--- Begin Given data ---
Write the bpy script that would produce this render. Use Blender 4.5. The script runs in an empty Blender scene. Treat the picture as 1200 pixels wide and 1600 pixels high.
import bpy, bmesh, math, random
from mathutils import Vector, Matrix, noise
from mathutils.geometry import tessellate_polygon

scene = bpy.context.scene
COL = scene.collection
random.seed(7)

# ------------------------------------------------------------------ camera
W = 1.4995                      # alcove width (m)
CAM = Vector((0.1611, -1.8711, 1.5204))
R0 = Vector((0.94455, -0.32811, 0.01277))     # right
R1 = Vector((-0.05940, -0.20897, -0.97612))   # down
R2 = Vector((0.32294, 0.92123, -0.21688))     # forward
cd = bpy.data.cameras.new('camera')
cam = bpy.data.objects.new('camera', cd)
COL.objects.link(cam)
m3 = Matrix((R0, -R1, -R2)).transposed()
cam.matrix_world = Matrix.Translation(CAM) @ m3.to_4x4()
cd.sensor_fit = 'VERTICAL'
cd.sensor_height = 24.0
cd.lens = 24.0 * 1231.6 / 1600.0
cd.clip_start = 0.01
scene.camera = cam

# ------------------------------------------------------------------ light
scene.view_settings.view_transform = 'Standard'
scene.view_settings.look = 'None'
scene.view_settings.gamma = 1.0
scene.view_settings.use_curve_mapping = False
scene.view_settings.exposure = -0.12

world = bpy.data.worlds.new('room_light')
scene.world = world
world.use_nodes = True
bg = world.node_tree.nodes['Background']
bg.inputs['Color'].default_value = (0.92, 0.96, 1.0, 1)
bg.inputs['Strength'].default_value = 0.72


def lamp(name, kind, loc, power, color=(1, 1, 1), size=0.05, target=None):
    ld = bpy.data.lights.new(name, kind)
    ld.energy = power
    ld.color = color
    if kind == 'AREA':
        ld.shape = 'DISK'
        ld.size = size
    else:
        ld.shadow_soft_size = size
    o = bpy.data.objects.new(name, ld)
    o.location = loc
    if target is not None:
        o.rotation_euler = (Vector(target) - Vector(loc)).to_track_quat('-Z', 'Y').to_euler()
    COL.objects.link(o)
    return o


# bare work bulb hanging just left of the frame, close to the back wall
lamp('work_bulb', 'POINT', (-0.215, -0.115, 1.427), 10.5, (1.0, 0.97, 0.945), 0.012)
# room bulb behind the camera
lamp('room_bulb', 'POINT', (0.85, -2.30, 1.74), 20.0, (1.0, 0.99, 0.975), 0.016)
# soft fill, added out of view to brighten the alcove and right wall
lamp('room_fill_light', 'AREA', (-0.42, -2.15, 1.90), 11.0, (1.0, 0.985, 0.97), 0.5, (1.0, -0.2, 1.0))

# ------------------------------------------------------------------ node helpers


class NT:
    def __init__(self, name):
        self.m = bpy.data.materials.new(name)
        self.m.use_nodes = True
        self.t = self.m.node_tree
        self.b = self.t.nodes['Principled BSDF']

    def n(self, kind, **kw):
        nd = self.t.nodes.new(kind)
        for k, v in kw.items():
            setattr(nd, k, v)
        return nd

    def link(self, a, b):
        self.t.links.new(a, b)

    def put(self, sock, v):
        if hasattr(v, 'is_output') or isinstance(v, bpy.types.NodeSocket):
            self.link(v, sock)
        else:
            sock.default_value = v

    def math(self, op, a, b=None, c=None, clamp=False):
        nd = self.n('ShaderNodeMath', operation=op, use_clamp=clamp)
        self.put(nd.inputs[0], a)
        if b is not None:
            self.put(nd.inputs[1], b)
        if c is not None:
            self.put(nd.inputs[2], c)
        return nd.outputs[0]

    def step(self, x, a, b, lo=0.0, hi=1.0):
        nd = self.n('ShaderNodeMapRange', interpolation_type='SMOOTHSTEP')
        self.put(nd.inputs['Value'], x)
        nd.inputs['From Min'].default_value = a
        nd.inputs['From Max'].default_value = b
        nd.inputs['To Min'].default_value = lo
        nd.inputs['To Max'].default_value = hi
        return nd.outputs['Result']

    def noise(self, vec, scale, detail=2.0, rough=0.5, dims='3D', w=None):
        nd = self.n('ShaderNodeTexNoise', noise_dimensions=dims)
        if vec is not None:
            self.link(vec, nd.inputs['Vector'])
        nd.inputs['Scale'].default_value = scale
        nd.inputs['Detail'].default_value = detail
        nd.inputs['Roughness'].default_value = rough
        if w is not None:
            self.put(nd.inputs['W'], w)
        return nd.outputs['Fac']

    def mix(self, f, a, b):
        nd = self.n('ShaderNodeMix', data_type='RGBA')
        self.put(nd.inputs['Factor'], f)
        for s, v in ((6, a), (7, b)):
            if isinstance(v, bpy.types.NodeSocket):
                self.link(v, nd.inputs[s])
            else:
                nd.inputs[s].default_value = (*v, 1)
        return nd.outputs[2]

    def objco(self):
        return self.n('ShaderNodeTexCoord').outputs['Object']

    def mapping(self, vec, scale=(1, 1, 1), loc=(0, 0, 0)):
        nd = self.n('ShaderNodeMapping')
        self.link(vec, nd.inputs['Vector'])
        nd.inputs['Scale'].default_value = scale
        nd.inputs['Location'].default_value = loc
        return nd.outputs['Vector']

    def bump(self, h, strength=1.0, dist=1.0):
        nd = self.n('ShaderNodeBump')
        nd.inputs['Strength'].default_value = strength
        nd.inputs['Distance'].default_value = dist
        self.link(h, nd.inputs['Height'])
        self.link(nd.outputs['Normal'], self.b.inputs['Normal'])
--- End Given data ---
State, as a bare number, how many lines of the listing hold the word "scene".

§ **Written response**
10